* **Stated goal**: Quote word for word the lines below, beginning with the first and ending with the one that has "me.materials.append(M['coal']); hi_var.append(me); bm.free()". Drop the pictures.

* **Given material**:
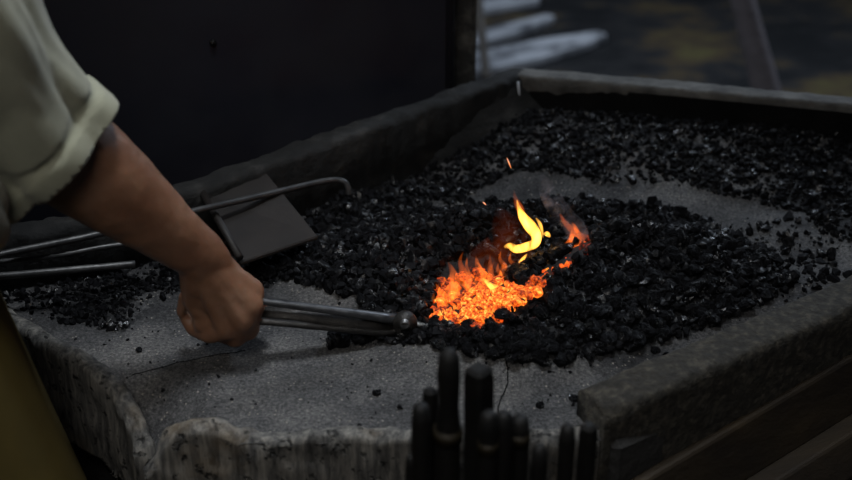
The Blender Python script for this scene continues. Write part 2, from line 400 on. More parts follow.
# ------------------------------------------------------------ coal
def lump(seed, n=16, squash=.8):
    r = random.Random(seed); bm = bmesh.new()
    for _ in range(n):
        v = Vector((r.gauss(0, 1), r.gauss(0, 1), r.gauss(0, 1))).normalized() * r.uniform(.75, 1.0)
        v.x *= r.uniform(.85, 1.1); v.z *= squash; bm.verts.new(v)
    res = bmesh.ops.convex_hull(bm, input=bm.verts)
    bmesh.ops.delete(bm, geom=[g for g in res['geom_interior'] if isinstance(g, bmesh.types.BMVert)], context='VERTS')
    bmesh.ops.recalc_face_normals(bm, faces=bm.faces)
    return bm
variants = []; hi_var = []
for s in range(12):
    bm = lump(s, 15 + s % 4, .65 + .03 * s)
    me = bpy.data.meshes.new('coal_lump'); bm.to_mesh(me); variants.append((np.array([v.co[:] for v in bm.verts]), [tuple(v.index for v in f.verts) for f in bm.faces]))
    # finer version for the lumps that show large
    bmesh.ops.bevel(bm, geom=list(bm.edges), offset=.09, segments=1, affect='EDGES')
    bmesh.ops.triangulate(bm, faces=bm.faces); bmesh.ops.subdivide_edges(bm, edges=[e for e in bm.edges if e.calc_length() > .5], cuts=1, use_grid_fill=False)
    for v in bm.verts: v.co += Vector((fbm(v.co, 2.2), fbm(v.co + Vector((3, 0, 0)), 2.2), fbm(v.co + Vector((0, 3, 0)), 2.2))) * .12
    bm.to_mesh(me); me.materials.append(M['coal']); hi_var.append(me); bm.free()

def poly(px, py, pts): return inside(px, py, pts)
P_HEAP = [(428, 330), (440, 350), (510, 364), (560, 362), (640, 350), (695, 334), (740, 316), (775, 300), (800, 282), (770, 262), (735, 240), (700, 222), (655, 208), (600, 205), (545, 205), (520, 270), (460, 322)]
P_BANK = [(365, 345), (330, 350), (335, 335), (372, 325), (360, 300), (300, 285), (250, 280), (255, 262), (300, 236), (318, 205), (345, 190), (385, 178), (420, 190), (430, 215), (470, 205), (560, 203), (600, 215), (590, 232), (545, 262), (500, 292), (450, 325), (430, 345)]
P_FAR = [(520, 112), (900, 120), (900, 200), (852, 240), (820, 235), (810, 215), (760, 205), (720, 195), (680, 182), (600, 185), (560, 175), (520, 170), (480, 190), (450, 205), (400, 190), (430, 150), (500, 125)]
P_RIGHT = [(700, 222), (760, 225), (820, 212), (905, 205), (905, 270), (850, 285), (800, 300), (770, 304), (800, 282)]
P_LEFT = [(-60, 240), (160, 225), (250, 250), (300, 275), (262, 290), (190, 290), (150, 304), (122, 332), (60, 322), (20, 312), (-60, 300)]
P_FIRE = [(430, 318), (434, 290), (448, 264), (480, 258), (492, 278), (525, 286), (548, 268), (566, 254), (588, 236), (596, 246), (560, 275), (520, 306), (490, 328), (462, 330), (446, 326)]
def dens(px, py):
    """(lumps coverage 0..1, region name)"""
    if poly(px, py, P_HEAP): return 1.0, 'heap'
    if poly(px, py, P_BANK): return .95, 'bank'
    if poly(px, py, P_FAR): return .85, 'far'
    if poly(px, py, P_RIGHT): return .5, 'right'
    if poly(px, py, P_LEFT): return .9, 'left'
    return .07, 'bare'
BED.data.materials.append(M['dust'])
ids = []
for f in bf:
    p = bv[f[0]]; px, py = proj(p); w_ = 7 * noise.noise(Vector((p[0] * 30, p[1] * 30, 0)))
    ids.append(1 if dens(px + w_, py + w_ * .6)[1] in ('heap', 'bank', 'far', 'left') and (dens(px, py)[1] not in ('far', 'left') or fbm((p[0], p[1], 7), 12) > -.12) else 0)
BED.data.polygons.foreach_set('material_index', ids)
lumps = []
inner = [cen + (p - cen) * .97 for p in outline]
for _ in range(62000):
    x = rng.uniform(x0, x1); y = rng.uniform(y0, y1)
    if not inside(x, y, inner): continue
    z = H(x, y); px, py = proj((x, y, z))
    if px < -40 or px > 900: continue
    d, reg = dens(px, py)
    cl = fbm((x, y, 7), 12) * .5 + .5
    if reg in ('right', 'left') and cl < .42: d *= .25
    if reg == 'far' and cl < .36: d *= .5
    if reg == 'bare' and cl < .5: d *= .3
    if reg in ('bare', 'right'): d *= .3
    if rng.random() > d: continue
    if reg != 'heap' and poly(px, py + 2, P_FIRE): continue
    if poly(px, py, P_FIRE): continue
    q = rng.random()
    s = {'heap': .003 + .0105 * q ** 3.2, 'bank': .0035 + .0075 * q ** 2.5, 'far': .003 + .006 * q ** 3, 'right': .003 + .008 * q ** 3, 'left': .002 + .005 * q ** 2.5, 'bare': .0012 + .0030 * q ** 4}[reg]
    lumps.append([x, y, z + s * rng.uniform(.0, .55) + (rng.uniform(0, .006) if reg in ('heap', 'bank') else 0), s, reg, px, py])
# named stray lumps on the bare ash: pixel, size, label
strays = [(377, 392, .0065, 'dark coal crumb on bare ash midway between the fist and the foreground tool handles'),
          (400, 407, .005, 'dark coal crumb on bare ash just above the leftmost foreground tool handle'),
          (655, 350, .007, 'single dark coal lump on bare ash between the heap and the right rim'),
          (573, 398, .008, 'dark coal lump on bare ash left of the right rim corner'),
          (540, 405, .006, 'small coal lump on bare ash above the banded foreground handles'),
          (139, 350, .006, 'lone coal crumb on bare ash behind the left timber edge'),
          (163, 390, .004, 'tiny coal crumb on bare ash below the fist, right of the timber end'),
          (643, 211, .011, 'coal lump standing proud at the top of the heap right of the flames'),
          (735, 238, .009, 'pale glinting coal lump behind the right side of the heap')]
vis = sorted([l for l in lumps if -5 < l[5] < 857 and -5 < l[6] < 485], key=lambda l: -l[3] / l[1])
big = vis[:285]; bigset = set(id(l) for l in big)
info = {'heap': ('black angular coal lump in the heap right of the fire', 'larger coal lumps of the heap right of the fire'),
        'bank': ('black coal lump in the bank left of and behind the fire', 'larger coal lumps left of and behind the fire'),
        'far': ('dull black coal lump in the far coal bed under the back rim', 'larger coal lumps under the back rim'),
        'right': ('black coal lump strewn near the right rim beyond the heap', 'larger coal lumps near the right rim'),
        'left': ('black coal crumb behind the left timber edge under the forearm', 'coal crumbs by the left timber edge'),
        'bare': ('tiny black coal crumb scattered on the bare grey ash', 'coal crumbs on the bare ash')}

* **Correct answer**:
The Blender Python script for this scene continues. Write part 2, from line 400 on. More parts follow.
# ------------------------------------------------------------ coal
def lump(seed, n=16, squash=.8):
    r = random.Random(seed); bm = bmesh.new()
    for _ in range(n):
        v = Vector((r.gauss(0, 1), r.gauss(0, 1), r.gauss(0, 1))).normalized() * r.uniform(.75, 1.0)
        v.x *= r.uniform(.85, 1.1); v.z *= squash; bm.verts.new(v)
    res = bmesh.ops.convex_hull(bm, input=bm.verts)
    bmesh.ops.delete(bm, geom=[g for g in res['geom_interior'] if isinstance(g, bmesh.types.BMVert)], context='VERTS')
    bmesh.ops.recalc_face_normals(bm, faces=bm.faces)
    return bm
variants = []; hi_var = []
for s in range(12):
    bm = lump(s, 15 + s % 4, .65 + .03 * s)
    me = bpy.data.meshes.new('coal_lump'); bm.to_mesh(me); variants.append((np.array([v.co[:] for v in bm.verts]), [tuple(v.index for v in f.verts) for f in bm.faces]))
    # finer version for the lumps that show large
    bmesh.ops.bevel(bm, geom=list(bm.edges), offset=.09, segments=1, affect='EDGES')
    bmesh.ops.triangulate(bm, faces=bm.faces); bmesh.ops.subdivide_edges(bm, edges=[e for e in bm.edges if e.calc_length() > .5], cuts=1, use_grid_fill=False)
    for v in bm.verts: v.co += Vector((fbm(v.co, 2.2), fbm(v.co + Vector((3, 0, 0)), 2.2), fbm(v.co + Vector((0, 3, 0)), 2.2))) * .12
    bm.to_mesh(me); me.materials.append(M['coal']); hi_var.append(me); bm.free()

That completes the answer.